Sunday, July 18, 2010

A moth that happened to cross my way

Butterflies and moths can be distinguished by a number of ways. One of them is their flight patterns. Butterflies fly in a straightforward way, while the trajectory of a moth is more perturbed and random.

When I was young, I chased butterflies in the field. One of my more important cognitive task was to distinguish between butterflies and moths. Most of the time the distinction was clear enough. At other times, you had to make some cognitive efforts to finally make a judgment whether the airborne insect in front of you is a butterfly or a moth.

I was quite earnest in my entomological pursuit. I could tell virtually any butterfly species living in Japan. Not so for the moths. Except for a few conspicuous species, moth classification was something beyond my power and interest. I could not care less about the tiny living creature in front of me, if that was a moth.

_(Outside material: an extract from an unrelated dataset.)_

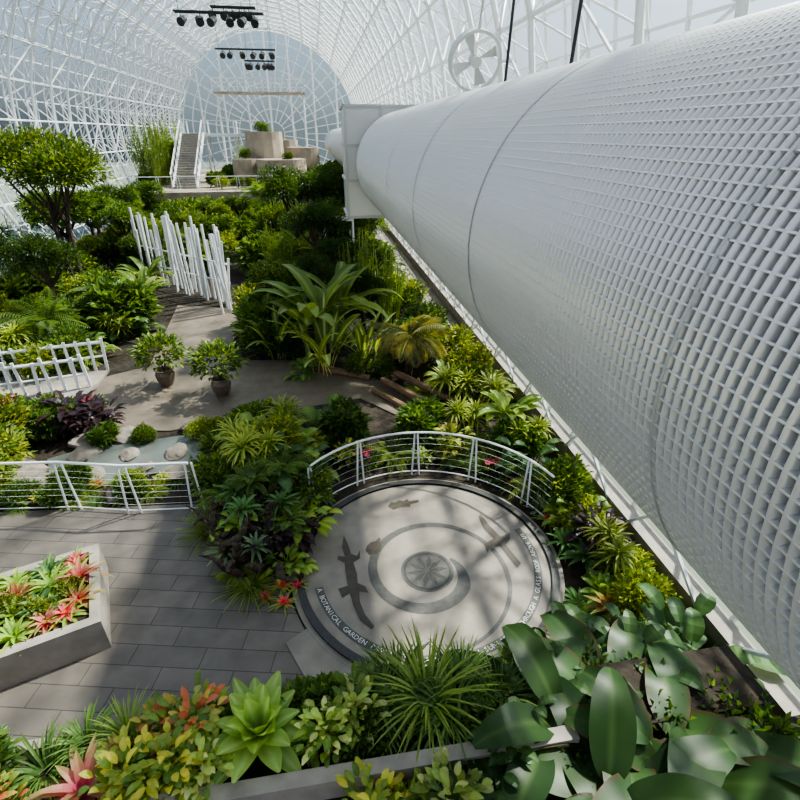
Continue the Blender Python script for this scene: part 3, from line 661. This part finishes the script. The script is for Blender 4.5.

This unjustified discrimination was a natural thing for a boy, but nowadays I regret it. I should have studied the moths in more earnest, as they are part of the ecological system after all. In ecology, every species counts. There are no important and unimportant entities. Every creature is important. I realize the truth of this equality now.

If I have time, I would like to invest my time in studying moths as well as butterflies.

Here's a picture of a moth that happened to cross my way recently. I admire its beauty. I have no idea what it's called, or what it's life history is like.

My deficiency in moths knowledge is a good example of how much you are going to miss if you have a unfounded prejudice.